Lastly, I’m approaching this blog differently in two ways. One, when I was journaling here before I was so worried about creating meaningful and polished posts and not boring people with the day to day details. But you know what – it’s MY blog and it’s only a useful tool as far as it works for me; and what I really need right now is a place to talk about the day to day details so that I stay mindful and present in this process every day. So maybe I’ll drive people away who don’t want to hear about what I had for lunch today or whatever but that’s okay; I’m doing this for my benefit first and foremost and I just have to use it in the way that will help me best without worrying about what anyone else thinks, even if it results in a blog that’s boring and unmeaningful to anyone else.
And two – and this is going to be hardest of all for me – I need to back off on all the tracking and charting and everything that I was doing before.
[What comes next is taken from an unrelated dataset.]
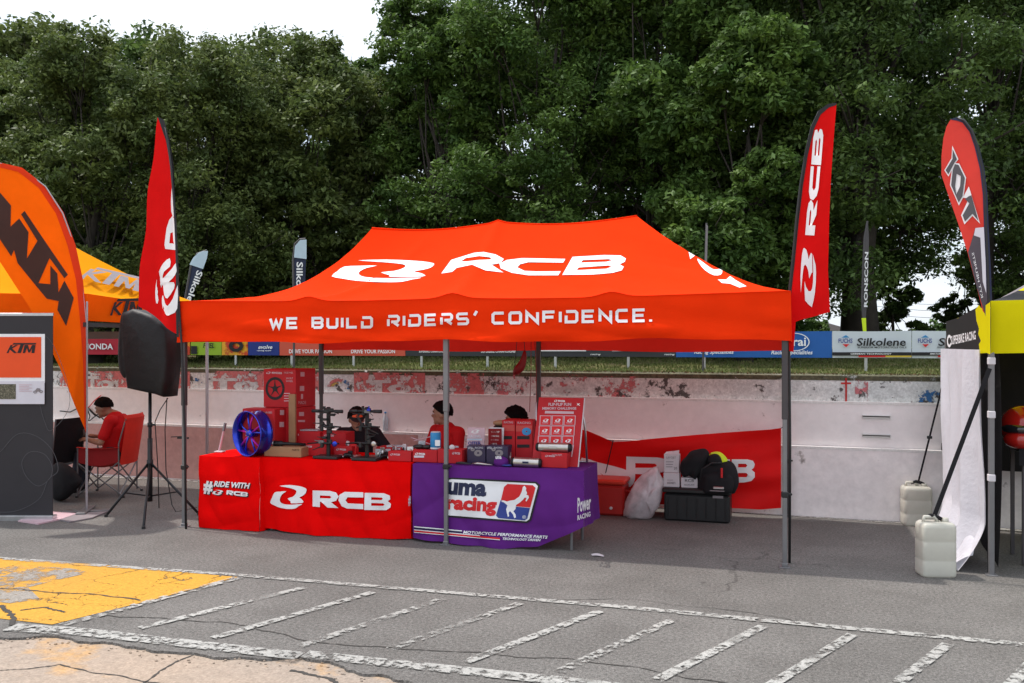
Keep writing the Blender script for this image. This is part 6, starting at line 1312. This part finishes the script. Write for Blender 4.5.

I had my progress charted and graphed and my daily exercise logs laid out in a table and weekly and montly posts outlining goals and detailling results and … it just needs to stop. I NEED to break away from that mindset, as hard as it’s going to be for me to make that change. No more; I need to bring this process back around to something that’s going to be comfortable and sane for the long haul. If this is truly the lifestyle change that I want it to be, then I need to be less uptight about filling every slot in some chart or meeting some self-imposed deadline than about simply making things balance. I want to take the emphasis off of racing towards some imaginary finish line and make it more about eating well more days than I eat poorly and exercising more days than not; and while I will still weigh myself on a regular basis to stay mindful I want to get away from the ‘weekly weigh in’ mindset of beating myself up for not losing enough in any arbitrary seven day period, but rather focus on and be thankful for a gradual downward trend, even if it doesn’t get me where I want to be as fast as I think I should.
I know this is a lot to tackle all at once but I honestly am ready for a change.